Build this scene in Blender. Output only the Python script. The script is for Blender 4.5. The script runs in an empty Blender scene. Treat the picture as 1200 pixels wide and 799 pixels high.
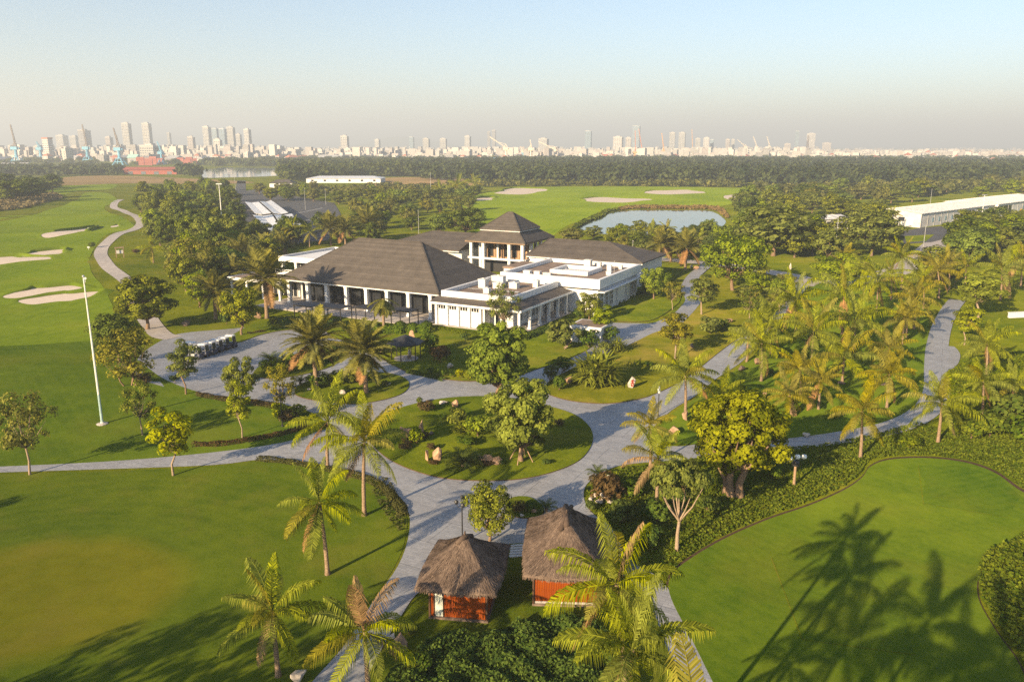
import bpy, math, random
import numpy as np
from mathutils import Vector, Matrix
from mathutils.geometry import delaunay_2d_cdt

SC = bpy.context.scene
COL = SC.collection
R = math.radians

# ------------------------------------------------------------------ camera, sky, sun, exposure
CAM_H, CAM_PITCH, FOC = 30.0, R(13.76), 933.0          # metres, radians, focal length for a 1200 px wide picture
cam_d = bpy.data.cameras.new('camera')
cam_d.lens = FOC / 1200 * 36
cam_d.sensor_width = 36
cam_d.sensor_fit = 'HORIZONTAL'
cam_d.clip_start, cam_d.clip_end = 0.5, 60000
cam = bpy.data.objects.new('camera', cam_d)
COL.objects.link(cam)
cam.location = (0, 0, CAM_H)
cam.rotation_euler = (R(90) - CAM_PITCH, 0, 0)
SC.camera = cam

SUN_EL, SUN_AZ = R(19.5), R(51.0)                       # height of the sun; direction the light travels over the ground
sun_dir = Vector((math.cos(SUN_AZ) * math.cos(SUN_EL), math.sin(SUN_AZ) * math.cos(SUN_EL), -math.sin(SUN_EL)))
sun_d = bpy.data.lights.new('sun', 'SUN')
sun_d.energy = 4.2
sun_d.angle = R(0.5)
sun_d.color = (1.0, 0.75, 0.45)
sun = bpy.data.objects.new('sun', sun_d)
COL.objects.link(sun)
sun.rotation_euler = sun_dir.to_track_quat('-Z', 'Y').to_euler()
sun.location = (-60, -80, 120)

world = bpy.data.worlds.new('World')
SC.world = world
world.use_nodes = True
wn = world.node_tree.nodes
wl = world.node_tree.links
wn.clear()
wo = wn.new('ShaderNodeOutputWorld')
wb = wn.new('ShaderNodeBackground')
ws = wn.new('ShaderNodeTexSky')
ws.sky_type = 'NISHITA'
ws.sun_disc = False
ws.sun_elevation = SUN_EL
ws.sun_rotation = math.atan2(-sun_dir.x, -sun_dir.y)
ws.altitude = 10
ws.air_density, ws.dust_density, ws.ozone_density = 1.0, 0.8, 2.4
wb.inputs['Strength'].default_value = 0.055
wl.new(ws.outputs[0], wb.inputs[0])
wl.new(wb.outputs[0], wo.inputs[0])

SC.view_settings.view_transform = 'Standard'
SC.view_settings.look = 'None'
SC.view_settings.exposure = 1.80
SC.view_settings.gamma = 1.0
SC.view_settings.use_curve_mapping = False
SC.render.engine = 'CYCLES'
cy = SC.cycles
cy.use_denoising = False
cy.max_bounces, cy.diffuse_bounces, cy.glossy_bounces = 5, 3, 2
cy.transmission_bounces, cy.transparent_max_bounces, cy.volume_bounces = 3, 8, 0
cy.caustics_reflective = cy.caustics_refractive = False
cy.use_adaptive_sampling = False

# ------------------------------------------------------------------ terrain and pixel reading
BUMPS = [(-78, 168, 20, 11, 1.1), (-112, 205, 26, 12, 1.3), (-150, 262, 38, 15, 1.8), (-185, 330, 45, 18, 1.8),
         (-240, 420, 60, 22, 1.6), (-78, 97, 24, 12, 2.3), (-150, 105, 40, 14, 2.0), (-120, 150, 22, 14, 0.9), (-105, 238, 16, 9, 0.9),
         (-225, 300, 40, 16, 1.2), (22, 70, 9, 5, 0.35), (30, 95, 10, 6, 0.4), (-30, 44, 9, 6, 0.25), (36, 120, 14, 9, 0.5), (58, 130, 12, 9, .5)]
def hz(x, y):
    z = 0.0
    for bx, by, sx, sy, a in BUMPS:
        u = ((x - bx) / sx) ** 2 + ((y - by) / sy) ** 2
        if u < 18: z += a * math.exp(-u / 2)
    return z
def hz_np(x, y):
    z = np.zeros_like(x)
    for bx, by, sx, sy, a in BUMPS:
        z += a * np.exp(-(((x - bx) / sx) ** 2 + ((y - by) / sy) ** 2) / 2)
    return z
SP, CP = math.sin(CAM_PITCH), math.cos(CAM_PITCH)
def at(px, py, z=None):
    """where the ray through a pixel of the photograph meets the ground (z None) or the height z"""
    x, y = (px - 600) / FOC, (399.5 - py) / FOC
    d = (x, CP + y * SP, -SP + y * CP)
    zz = 0.0 if z is None else z
    for _ in range(12 if z is None else 1):
        t = (zz - CAM_H) / d[2]
        X, Y = d[0] * t, d[1] * t
        if z is None: zz = hz(X, Y)
    return Vector((X, Y, zz))
def scale_at(p):                                        # metres per pixel at a point
    return (p.y * CP - (p.z - CAM_H) * SP) / FOC
def px_height(p, ty):                                   # height above p of the point over it that shows in picture row ty
    lo, hi = 0.0, 300.0
    for _ in range(40):
        m = (lo + hi) / 2
        dz = p.z + m - CAM_H
        if 399.5 - FOC * (p.y * SP + dz * CP) / (p.y * CP - dz * SP) > ty: lo = m
        else: hi = m
    return lo
def px_of(x, y, z):
    dz = z - CAM_H
    c = y * CP - dz * SP
    return (600 + FOC * x / c, 399.5 - FOC * (y * SP + dz * CP) / c)

# ------------------------------------------------------------------ object helpers
def tag(o, label=None, cat=None, group=None, kind=None):
    if label: o['label'] = label
    if cat: o['category'] = cat
    if group: o['group'] = group
    if kind: o['kind'] = kind
    return o
def empty(name, loc, rz=0, label=None, cat=None, group=None):
    o = bpy.data.objects.new(name, None)
    COL.objects.link(o)
    o.empty_display_size = 0.3
    o.location = loc
    o.rotation_euler = (0, 0, rz)
    return tag(o, label, cat, group)
def link(name, me, parent=None, loc=(0, 0, 0), rot=(0, 0, 0), scale=(1, 1, 1), mat=None):
    o = bpy.data.objects.new(name, me)
    COL.objects.link(o)
    o.parent = parent
    o.location, o.rotation_euler, o.scale = loc, rot, scale
    if mat is not None:
        o.material_slots[0].link = 'OBJECT'
        o.material_slots[0].material = mat
    return o
def mesh_np(name, V, F, mats, tone=None, smooth=False, mi=None):
    """V (n,3); F list of faces or an (m,k) array"""
    me = bpy.data.meshes.new(name)
    V = np.asarray(V, dtype=np.float32)
    if isinstance(F, np.ndarray):
        k = F.shape[1]
        me.vertices.add(len(V)); me.vertices.foreach_set('co', V.ravel())
        me.loops.add(F.size); me.loops.foreach_set('vertex_index', F.astype(np.int32).ravel())
        me.polygons.add(len(F))
        me.polygons.foreach_set('loop_start', np.arange(0, F.size, k, dtype=np.int32))
        me.update(calc_edges=True)
    else:
        me.from_pydata([tuple(v) for v in V.tolist()], [], F)
        me.update()
    for m in (mats if isinstance(mats, (list, tuple)) else [mats]): me.materials.append(m)
    if mi is not None: me.polygons.foreach_set('material_index', np.asarray(mi, dtype=np.int32))
    if smooth: me.polygons.foreach_set('use_smooth', np.ones(len(me.polygons), dtype=bool))
    if tone is not None:
        a = me.attributes.new('tone', 'FLOAT', 'FACE')
        a.data.foreach_set('value', np.asarray(tone, dtype=np.float32))
    return me
class MB:
    """collects boxes, bars, tubes and faces for one mesh"""
    def __init__(s): s.v, s.f, s.m = [], [], []
    def face(s, pts, m=0):
        n = len(s.v); s.v += [tuple(p) for p in pts]; s.f.append(tuple(range(n, n + len(pts)))); s.m.append(m); return s
    def box(s, x0, x1, y0, y1, z0, z1, m=0):
        n = len(s.v)
        s.v += [(x0, y0, z0), (x1, y0, z0), (x1, y1, z0), (x0, y1, z0), (x0, y0, z1), (x1, y0, z1), (x1, y1, z1), (x0, y1, z1)]
        for q in ((3, 2, 1, 0), (4, 5, 6, 7), (0, 1, 5, 4), (1, 2, 6, 5), (2, 3, 7, 6), (3, 0, 4, 7)):
            s.f.append(tuple(n + i for i in q)); s.m.append(m)
        return s
    def bar(s, a, b, w, m=0, w2=None, up=(0, 0, 1)):
        a, b = Vector(a), Vector(b); d = (b - a).normalized()
        up = Vector(up)
        if abs(d.dot(up)) > .95: up = Vector((1, 0, 0))
        x = d.cross(up).normalized(); y = x.cross(d)
        h1, h2 = w / 2, (w2 if w2 is not None else w) / 2
        n = len(s.v)
        for p in (a, b):
            for i, j in ((-1, -1), (1, -1), (1, 1), (-1, 1)): s.v.append(tuple(p + x * i * h1 + y * j * h2))
        for q in ((3, 2, 1, 0), (4, 5, 6, 7), (0, 1, 5, 4), (1, 2, 6, 5), (2, 3, 7, 6), (3, 0, 4, 7)):
            s.f.append(tuple(n + i for i in q)); s.m.append(m)
        return s
    def tube(s, pts, radii, k=6, m=0, cap=True):
        pts = [Vector(p) for p in pts]
        n0 = len(s.v); ref = Vector((1, .13, 0))
        for i, p in enumerate(pts):
            d = (pts[min(i + 1, len(pts) - 1)] - pts[max(i - 1, 0)]).normalized()
            x = d.cross(ref)
            if x.length < .05: x = d.cross(Vector((0, 0, 1)))
            x.normalize(); y = d.cross(x)
            for j in range(k):
                a = 2 * math.pi * j / k
                s.v.append(tuple(p + (x * math.cos(a) + y * math.sin(a)) * radii[i]))
        for i in range(len(pts) - 1):
            for j in range(k):
                a, b = n0 + i * k + j, n0 + i * k + (j + 1) % k
                s.f.append((a, a + k, b + k, b)); s.m.append(m)
        if cap:
            s.f.append(tuple(n0 + j for j in range(k))); s.m.append(m)
            s.f.append(tuple(n0 + (len(pts) - 1) * k + j for j in reversed(range(k)))); s.m.append(m)
        return s
    def lathe(s, prof, k=10, m=0, c=(0, 0)):
        n0 = len(s.v)
        for r, z in prof:
            for j in range(k):
                a = 2 * math.pi * j / k
                s.v.append((c[0] + r * math.cos(a), c[1] + r * math.sin(a), z))
        for i in range(len(prof) - 1):
            for j in range(k):
                a, b = n0 + i * k + j, n0 + i * k + (j + 1) % k
                s.f.append((a, b, b + k, a + k)); s.m.append(m)
        return s
    def me(s, name, mats, smooth=False):
        return mesh_np(name, s.v, s.f, mats, smooth=smooth, mi=s.m)
    def obj(s, name, mats, parent=None, loc=(0, 0, 0), rz=0, smooth=False):
        return link(name, s.me(name, mats, smooth), parent, loc, (0, 0, rz))
def box_obj(name, mat, parent, x0, x1, y0, y1, z0, z1): return MB().box(x0, x1, y0, y1, z0, z1).obj(name, mat, parent)

# ------------------------------------------------------------------ materials
class NT:
    def __init__(s, name):
        s.m = bpy.data.materials.new(name); s.m.use_nodes = True
        s.n, s.l = s.m.node_tree.nodes, s.m.node_tree.links
        s.n.clear(); s.out = s.n.new('ShaderNodeOutputMaterial')
    def add(s, t, **kw):
        n = s.n.new(t)
        for k, v in kw.items():
            if k[0] == '_': setattr(n, k[1:], v)
            else:
                k = k.replace('__', ' ')
                i = n.inputs[int(k[1:])] if k[0] == 'i' and k[1:].isdigit() else n.inputs[k]
                if isinstance(v, bpy.types.NodeSocket): s.l.new(v, i)
                else: i.default_value = v
        return n
    def pos(s, obj=False):
        return s.add('ShaderNodeTexCoord').outputs['Object'] if obj else s.add('ShaderNodeNewGeometry').outputs['Position']
    def noise(s, scale, vec=None, detail=3, rough=.55, stretch=None, loc=(0, 0, 0)):
        vec = vec or s.pos()
        if stretch or any(loc):
            vec = s.add('ShaderNodeMapping', Vector=vec, Scale=stretch or (1, 1, 1), Location=loc).outputs[0]
        return s.add('ShaderNodeTexNoise', Vector=vec, Scale=scale, Detail=detail, Roughness=rough).outputs['Fac']
    def ramp(s, fac, stops):
        r = s.add('ShaderNodeValToRGB', Fac=fac); e = r.color_ramp.elements
        while len(e) < len(stops): e.new(.5)
        for i, (p, c) in enumerate(stops): e[i].position, e[i].color = p, (c[0], c[1], c[2], 1)
        return r.outputs[0]
    def rng(s, v, a, b, c, d): return s.add('ShaderNodeMapRange', Value=v, i1=a, i2=b, i3=c, i4=d).outputs[0]
    def mix(s, f, a, b, mode='MIX'):
        n = s.add('ShaderNodeMix', _data_type='RGBA', _blend_type=mode)
        for i, v in ((0, f), (6, a), (7, b)):
            if isinstance(v, bpy.types.NodeSocket): s.l.new(v, n.inputs[i])
            else: n.inputs[i].default_value = (v[0], v[1], v[2], 1) if isinstance(v, (tuple, list)) else v
        return n.outputs[2]
    def math(s, op, a, b=0.0): return s.add('ShaderNodeMath', _operation=op, i0=a, i1=b).outputs[0]
    def bump(s, h, strength=.3, dist=.1): return s.add('ShaderNodeBump', Height=h, Strength=strength, Distance=dist).outputs[0]
    def pr(s, col, rough=.7, spec=.3, normal=None, metal=0.0, **kw):
        p = s.add('ShaderNodeBsdfPrincipled')
        for k, v in (('Base Color', col), ('Roughness', rough), ('Specular IOR Level', spec), ('Metallic', metal)):
            if isinstance(v, bpy.types.NodeSocket): s.l.new(v, p.inputs[k])
            else: p.inputs[k].default_value = (v[0], v[1], v[2], 1) if isinstance(v, (tuple, list)) else v
        if normal is not None: s.l.new(normal, p.inputs['Normal'])
        return p.outputs[0]
    def done(s, sh): s.l.new(sh, s.out.inputs[0]); return s.m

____

Every line from the top of the material above through the line with "sun.location = (-60, -80, 120)" should be duplicated exactly, please; leave out the pictures.

> **Task answer**
Build this scene in Blender. Output only the Python script. The script is for Blender 4.5. The script runs in an empty Blender scene. Treat the picture as 1200 pixels wide and 799 pixels high.
import bpy, math, random
import numpy as np
from mathutils import Vector, Matrix
from mathutils.geometry import delaunay_2d_cdt

SC = bpy.context.scene
COL = SC.collection
R = math.radians

# ------------------------------------------------------------------ camera, sky, sun, exposure
CAM_H, CAM_PITCH, FOC = 30.0, R(13.76), 933.0          # metres, radians, focal length for a 1200 px wide picture
cam_d = bpy.data.cameras.new('camera')
cam_d.lens = FOC / 1200 * 36
cam_d.sensor_width = 36
cam_d.sensor_fit = 'HORIZONTAL'
cam_d.clip_start, cam_d.clip_end = 0.5, 60000
cam = bpy.data.objects.new('camera', cam_d)
COL.objects.link(cam)
cam.location = (0, 0, CAM_H)
cam.rotation_euler = (R(90) - CAM_PITCH, 0, 0)
SC.camera = cam

SUN_EL, SUN_AZ = R(19.5), R(51.0)                       # height of the sun; direction the light travels over the ground
sun_dir = Vector((math.cos(SUN_AZ) * math.cos(SUN_EL), math.sin(SUN_AZ) * math.cos(SUN_EL), -math.sin(SUN_EL)))
sun_d = bpy.data.lights.new('sun', 'SUN')
sun_d.energy = 4.2
sun_d.angle = R(0.5)
sun_d.color = (1.0, 0.75, 0.45)
sun = bpy.data.objects.new('sun', sun_d)
COL.objects.link(sun)
sun.rotation_euler = sun_dir.to_track_quat('-Z', 'Y').to_euler()
sun.location = (-60, -80, 120)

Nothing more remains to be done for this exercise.